Advertisement

U.S. Unit Yields to Pier Pressure : Preservation: It may be historic, but Huntington Beach has gotten federal approval to raze the remnants of the old pier and build a new one.

Share
TIMES STAFF WRITER

To the relief of city officials, a federal agency has given its approval to plans to tear down the old city pier in order to build a new one.

City Administrator Paul E. Cook said the federal green light means construction of the new pier can begin by early next summer.

“We’ve cleared a hurdle,” he said. “We were a little concerned that we’d have another agency to fight.”

Advertisement

Cook said the placement of the old pier on a list of federally protected historic sites had increased the city government’s anxiety about getting permission to tear it down. A new pier, expected to cost about $11 million, could not be started until the fate of the old one was determined, Cook said.

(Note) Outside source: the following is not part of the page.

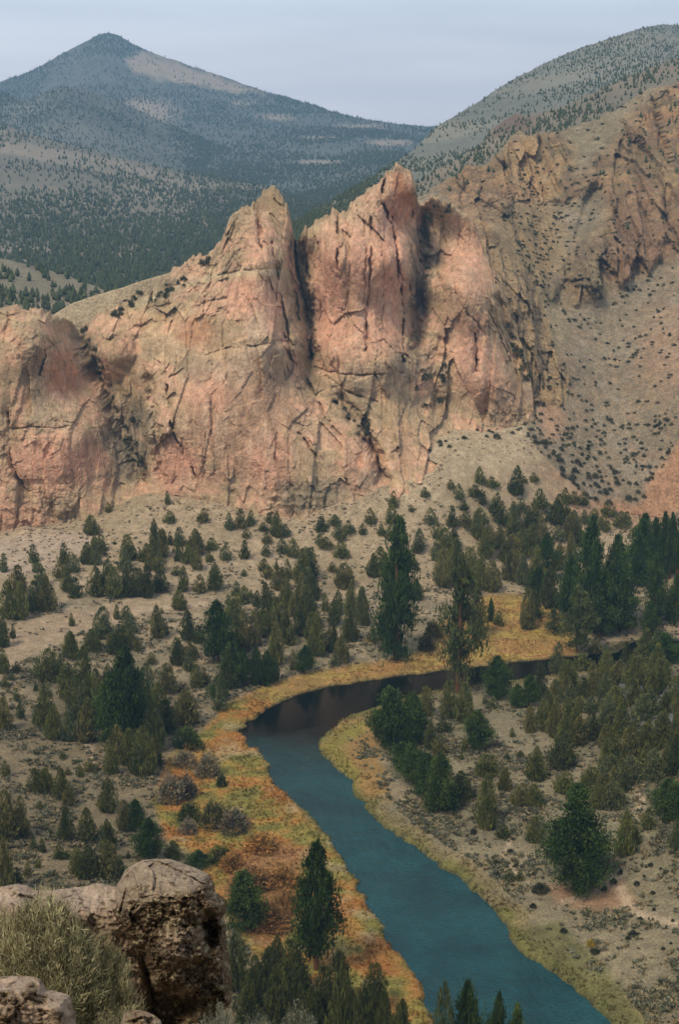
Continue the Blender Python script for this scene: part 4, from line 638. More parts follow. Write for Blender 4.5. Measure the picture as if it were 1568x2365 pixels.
# ---- willow bushes and scree shrubs, each a thing of its own
def shrub(px, base, wpx, hpx, tone, lab, grp, P=None, nm="bush", cat="bush", seed=0, pr='b'):
    if P is None:
        P, o_ = hit(np.array([px]), np.array([base])); P = P[0]
        if not o_[0]: return
    wd = wpx / F * P[1]; h = hpx / F * P[1] * 1.1; e = bpy.data.objects.new(nm, None); COL.objects.link(e); e.location = P; e.scale = (wd, wd, h); e.rotation_euler = (0, 0, seed * 1.7); e.empty_display_size = .2
    e['label'] = lab; e['category'] = cat; e['group'] = grp
    pm = PROTO[pr][seed % len(PROTO[pr])]; c = link("crown", pm[0], M_bare, e); c.color = (*tone, 1)
    s_ = link("stem", pm[1], M_bark, e); s_.color = (.1, .08, .06, 1)
GRYB, GRN, OLV = (.20, .172, .115), (.060, .080, .024), (.105, .098, .040)
for k_, (x, b_, wd, h, tn, lab) in enumerate([(425,1768,58,42,GRYB,"grey leafless willow bush just below the round green willow"),(478,1790,66,56,GRYB,"grey-brown leafless willow bush leaning towards the river"),(393,1848,76,70,GRYB,"largest pale grey leafless willow bush beside the left bank"),(428,1838,60,55,(.12,.105,.075),"darker grey willow bush touching the largest grey one"),
    (436,1895,60,52,GRN,"green willow bush among orange grass below the grey pair"),(490,1905,74,62,OLV,"olive willow bush between the green bush and grey bush"),(538,1918,80,58,(.13,.115,.08),"grey-olive willow bush nearest the river on the orange bank"),(433,1922,50,36,GRYB,"low grey bush at the foot of the green willow"),(512,1815,28,32,(.045,.065,.02),"small round green bush standing alone on yellow grass"),
    (508,1990,70,40,(.085,.095,.025),"yellow-green bush above the russet thicket"),(600,1960,90,40,(.33,.18,.055),"orange willow bush on the crest of the russet thicket"),(580,2050,110,55,(.25,.135,.055),"large tawny russet bush right of the boulder"),(655,2040,90,50,(.29,.16,.055),"russet-orange bush left of the tall riverside pine"),(540,2010,70,45,(.26,.14,.05),"brown-russet bush behind the boulder's right shoulder"),(620,2140,110,60,(.24,.13,.05),"dark russet bush low in the thicket"),(660,2100,80,50,(.27,.15,.055),"russet bush beside the tall pine's lower branches"),(560,2105,80,50,(.22,.125,.05),"dull russet bush next to the boulder's lip"),
    (985,1500,40,34,(.10,.085,.03),"brownish bush at the tall far-bank pine's foot"),(1000,1470,44,40,(.13,.11,.03),"yellow-green bush between the tall far-bank pines"),(1365,2185,20,18,(.40,.30,.04),"small bright yellow bush on the right bank"),(1375,2200,26,14,(.035,.04,.025),"dark low shrub under the bright yellow bush")]):
    shrub(x, b_, wd, h, tn, lab, "bushes on the riverbank", seed=k_)
Hs = [(680,755,110,70),(1090,745,40,40),(1195,640,30,40),(1150,700,46,40),(1390,590,40,26),(1300,712,46,28),(1402,768,34,22),(1410,875,26,24),(1322,935,44,22),(1532,945,24,18),(1200,940,30,20),(1455,612,20,16),(1280,1035,70,40),(1245,1060,40,24),(1470,1125,30,18),(1520,1090,24,16),(400,575,50,30),(490,505,46,28),(830,1015,50,34),(635,855,50,30),(400,655,60,36),(250,385,40,44),(1350,660,24,16),(1360,600,20,16)]
for k_, (x, b_, wd, h) in enumerate(Hs): shrub((1600 + x / 1.742) * .6272, (2850 + b_ / 1.742) * .6272, wd * .36 * 1.1, h * .36, (.045, .05, .03), "dark low sagebrush on the tan slope right of the river", "sage bushes on the near-bank slope", nm="sagebrush", cat="sagebrush", seed=k_)
# shrubs dotting the scree and the crags (the nearest 150 singly)
def pick(PG, Xg, Yg, n, dens, seed, zone):
    r = rng(seed); o = []; m = inside(Xg, Yg, zone); idx = np.argwhere(m)
    a = idx[r.integers(0, len(idx), n * 6)]; pr = dens(Xg[a[:, 0], a[:, 1]], Yg[a[:, 0], a[:, 1]], PG[a[:, 0], a[:, 1]]); a = a[r.random(len(a)) < pr][:n]
    return PG[a[:, 0], a[:, 1]]
ZS = [(960,1050),(1000,980),(1220,950),(1260,700),(1180,560),(1150,460),(1180,330),(1290,300),(1480,230),(1568,190),(1640,160),(1640,1200),(1400,1190),(1270,1100),(1100,1030)]
def dS(X, Y, P):
    k = .35 + .75 * sstep(-.1, .3, fbm(P / 14, 3, 201)); k = k * (1 - .3 * poly_mask(X, Y, CRAG, 15, 0 * X)) * (1 - .45 * sstep(980, 1040, Y)); k = k * (1 - poly_mask(X, Y, [(1380,1160),(1470,1160),(1520,1090),(1580,1010),(1800,900),(1800,1150),(1560,1180),(1480,1230),(1380,1210)], 10, 0 * X))
    return k * (.5 + .5 * np.maximum(sstep(900, 1050, Y), blob(X, Y, 1220, 580, 90, 160)))
PS = pick(RHP, RHX, RHY, 1050, dS, 77, ZS); PS = PS[np.argsort(PS[:, 1])]
for k_, P in enumerate(PS[:150]):
    q_ = rng(400 + k_); wd = abs(q_.normal(1.0, .6)) + .7; s_ = F / P[1]
    shrub(0, 0, wd * s_, wd * .62 * s_, (.095, .10, .062), "dark green shrub dotting the grey scree slope at right", "shrubs scattered on the scree slope", P=P - np.array([0, 0, .2]), nm="shrub", cat="shrub", seed=k_)
lowb = [bush_crown(95 + i, 130, 3.) for i in range(4)]
items = [(P - np.array([0, 0, .2]), (lambda a: a)(rng(600 + j).uniform(.7, 2.1)), rng(700 + j).uniform(.6, 1.4), 800 + j) for j, P in enumerate(PS[150:])]
LEDGE = [(PX, PY, PC, z) for z in ([(185,745),(215,800),(240,860),(220,900),(190,830)], [(240,900),(300,950),(345,1080),(310,1100),(270,1000)], [(330,690),(470,600),(500,560),(520,570),(440,650),(360,710)], [(760,920),(850,980),(870,1020),(820,1010)], [(960,560),(990,470),(1060,480),(1010,520),(985,660)], [(960,860),(1060,800),(1020,900),(1020,960),(960,930)], [(1150,700),(1240,880),(1200,860)], [(250,690),(330,660),(320,720),(260,740)])]
for j, (a, b_, c_, z) in enumerate(LEDGE):
    for n_, P in enumerate(pick(c_, a, b_, 16, lambda X, Y, P: 1 + 0 * X, 900 + j, z)): items.append((P - np.array([0, .3, .2]), rng(j * 50 + n_).uniform(.9, 2.6), rng(j * 50 + n_ + 9).uniform(.9, 2.2), 990 + j * 60 + n_))
V_, Q_, c_ = merged(lowb, items, [(.08, .088, .055), (.105, .105, .065), (.06, .07, .04)])
link("scrub", mesh_np("scrub", V_, Q_, None, c_), M_bare, kind="stuff", label="scattered dark scrub on the rock ledges and upper scree", category="scrub")

# ---------------------------------------------------------------- far forest (uncountable): one object per hill
def far_trees(nm, PG, Xg, Yg, n, hmin, hmax, dens, seed, tones, lab, jit=True):
    r = rng(seed); flat = PG.reshape(-1, 3); nr_, nc = Xg.shape; ii = r.integers(0, nr_ - 1, n * 5); jj = r.integers(0, nc - 1, n * 5); a, b_ = r.random((2, n * 5, 1))
    P = (PG[ii, jj] * (1 - a) + PG[ii, jj + 1] * a) * (1 - b_) + (PG[ii + 1, jj] * (1 - a) + PG[ii + 1, jj + 1] * a) * b_
    X, Y = proj(P); area = np.abs(PG[ii + 1, jj][:, 1] - PG[ii, jj][:, 1]); keep = (r.random(len(P)) < dens(X, Y, P)) & (X > -40) & (X < 1610); P = P[keep][:n]; n = len(P)
    h = r.uniform(hmin, hmax, n) * r.uniform(.7, 1.15, n); wd = h * r.uniform(.22, .36, n); k = 5; th = (np.arange(k) * 2 * np.pi / k)[None] + r.uniform(0, 6, (n, 1)); rings = []
    for z, w_ in ((.0, .55), (.22, 1.), (.55, .62), (.8, .32)):
        rr = wd[:, None] * w_ * r.uniform(.72, 1.25, (n, k)); rings.append(np.stack([rr * np.cos(th), rr * np.sin(th), np.broadcast_to((h * z)[:, None], (n, k)) + r.normal(0, .03, (n, k)) * h[:, None]], -1))
    tip = np.stack([0 * h, 0 * h, h], -1)[:, None]; V = np.concatenate(rings + [tip], 1) + P[:, None]; m = 4 * k + 1; a_ = np.arange(k); b2 = np.roll(a_, -1)
    Q = np.concatenate([np.stack([i * k + a_, i * k + b2, (i + 1) * k + b2, (i + 1) * k + a_], -1) for i in range(3)]); Tt = np.stack([3 * k + a_, 3 * k + b2, np.full(k, 4 * k)], -1)
    off = (np.arange(n) * m)[:, None, None]; c = np.array(tones)[r.integers(0, len(tones), n)] * r.uniform(.75, 1.3, (n, 1))
    link(nm, mesh_np(nm, V.reshape(-1, 3), (Q[None] + off).reshape(-1, 4), (Tt[None] + off).reshape(-1, 3), np.repeat(c, m, 0)), M_leaf, kind="stuff", label=lab, category="trees")
FT = [(.058, .075, .036), (.07, .082, .038), (.046, .062, .032)]
far_trees("distant_forest", MTP, MTX, MTY, 38000, 3, 6, lambda X, Y, P: (lambda n, n2: np.clip(.55 + 1.3 * n + .5 * n2, .12, 1) * (1 - .93 * poly_mask(X, Y, [(285,140),(330,112),(400,134),(520,176),(610,208),(570,216),(500,212),(440,196),(370,182),(310,170)], 9, n2)) * (1 - .8 * np.maximum.reduce([blob(X, Y, 735, 318, 60, 5, n2), blob(X, Y, 740, 375, 70, 7, n2), blob(X, Y, 430, 350, 60, 8, n2), blob(X, Y, 900, 330, 60, 8, n2), blob(X, Y, 330, 260, 90, 30, n2) * .7])))(fbm(P / 240, 3, 211), fbm(P / 60, 3, 212)), 301, FT, "dense dark forest covering the distant pointed mountain")
far_trees("distant_forest", LAP, LAX, LAY, 14000, 2.8, 5, lambda X, Y, P: np.clip(.4 + 1.2 * fbm(P / 170, 3, 213), .1, 1), 302, FT, "open forest on the middle hill below the mountain")
def dB(X, Y, P):
    n = fbm(P / 90, 3, 215); n2 = fbm(P / 300, 2, 216); base = .36 + .7 * sstep(440, 560, Y) + .75 * sstep(350, 520, X) * sstep(390, 450, Y); pale = blob(X, Y, 150, 390, 260, 75, n) * .15 + blob(X, Y, 480, 430, 90, 18, n) * .3
    return np.clip(base - pale + .7 * n + .3 * n2, .06, 1)
far_trees("distant_forest", LBP, LBX, LBY, 23000, 2.4, 5, dB, 303, FT, "juniper forest thickening down the left hill into the basin")
far_trees("distant_forest", L1P, L1X, L1Y, 520, 3, 6, lambda X, Y, P: np.clip(.5 + 1.2 * fbm(P / 25, 3, 217) + .3 * sstep(150, 250, X), .05, 1), 304, FT, "junipers on the low hill behind the left buttress")
far_trees("distant_forest", R3P, R3X, R3Y, 13000, 1.5, 3.1, lambda X, Y, P: np.clip(.2 + .75 * fbm(P / 120, 3, 219) + .2 * fbm(P / 30, 2, 220) + .5 * sstep(1000, 800, X) + .45 * blob(X, Y, 1420, 130, 190, 60) + .3 * sstep(.0, .6, (X - 1300) / 300) * sstep(110, 70, Y), .015, 1), 305, FT, "scattered junipers over the smooth far hillside at right")
far_trees("distant_forest", R2P, R2X, R2Y, 1600, 1.7, 3.4, lambda X, Y, P: np.clip(.35 + .9 * fbm(P / 60, 3, 221), .05, 1), 306, FT, "dotted junipers on the ridge above the brown crags")
far_trees("distant_forest", RHP, RHX, RHY, 260, 1.6, 3.6, lambda X, Y, P: sstep(470, 330, Y) * .8 * sstep(-.2, .2, fbm(P / 20, 2, 223)) + .01, 307, FT, "junipers on the rim of the brown crags")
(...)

There has been statewide interest in Huntington Beach’s pier situation, largely because the old structure--which dates back to 1914--is one of the better known landmarks in Southern California. About 1.5 million tourists a year strolled the old pier before it was shut down for safety reasons about 1 1/2 years ago.

Earlier this year--and against the objections of the City Council--the old, deteriorating pier was placed on the federal Register of Historic Places. Such a designation usually keeps an old building from being changed or destroyed.

But engineers last summer unanimously recommended that the old pier be razed, saying it was not feasible to rebuild it. About 200 feet of the pier, including the restaurant at the end of the structure, was washed away in a violent storm Jan. 17 and 18, 1988. The rest of the pier was closed the following July because of its unsafe condition.

The City Council’s decision to raze the old pier and build a new one hinged on not running into federal opposition to tearing it down, Cook said.

The Federal Emergency Management Agency (FEMA), in a letter dated Dec. 5, notified the city that it has reviewed the pier situation and has no objection to the city’s tearing down the old structure.

Advertisement

“The city of Huntington Beach has considered all appropriate alternatives and has determined that the only feasible alternative is to demolish and reconstruct the pier. We have consulted with the state historic preservation officer and have determined that the proposed action is appropriate for the condition of the pier,” the FEMA letter, signed by Tommie C. Hamner, chief of the agency’s Disaster Assistance Program, stated.

Cook said the only thing the city must do now is to “document the old pier through photos and measurements and put those documentations on record so that in case any historians want information for a book or something like that, the information will be available.”

Cook said the city also hopes to retain “a little bit of the old flavor of the old pier” in the construction of the new one. “We want some of the architecture to replicate features of the old pier,” Cook said.

Final architectural drawings for the new pier have not been completed. The architectural firm headed by Ron Yeo of Corona del Mar is in charge of designing both the pier and a proposed plaza on the beach end of the new pier.

Preliminary drawings by Yeo’s firm depict a new pier that will be 1,819 feet in length--just a tad longer than the 1,800-foot old pier, which had been home to the newly renovated the End Cafe until the January, 1988, storm.

Pat Marr, a member of the design team in Yeo’s firm, said Thursday that the preliminary designs call for the new pier to have a diamond-shaped end. The diamond would surround an eight-sided restaurant building.

Advertisement

“We decided on the octagonal design for historical reasons,” said Marr. “Our research showed that the original building at the end of the pier was octagonal. It was called a ‘sun room,’ and it was built about 1930. Later it became a restaurant.”

The eight-sided restaurant also would allow maximum use of windows and thus give diners ample chance to view the ocean, Marr said.

The diamond-shaped area surrounding the restaurant “will allow shuttles (vehicles) from the land to come out to the pier and turn around the restaurant easily,” Marr said.

The pier also will be designed with the ocean end higher than its beach end, the reverse of the earlier design, Marr said. Engineers have said that a major reason storms ripped away the end of the pier in both 1983 and 1988 was that the ocean end was so low in the water. Marr said that while the Yeo firm now only has “conceptual” architectural plans for the new pier, the general goal is to incorporate many historic features. “It (the new pier) will pretty much mimic the old pier,” he said.

Cook said that a stepped-up fund-raising campaign for the new pier will be launched in January. Cook said the city so far “has $6.5 million either in hand or promised.” He said $3 million of that is pledged by the city, with the rest earmarked by the county, state and federal governments.

A wide array of private fund raising also is in progress for the pier. But Cook said the January campaign will kick off concentrated efforts to obtain corporate donations.

Advertisement

The city hopes to begin demolition of the old pier in May, and start on the new pier shortly afterward, with the goal of opening the new pier by Labor Day, 1991, Cook said.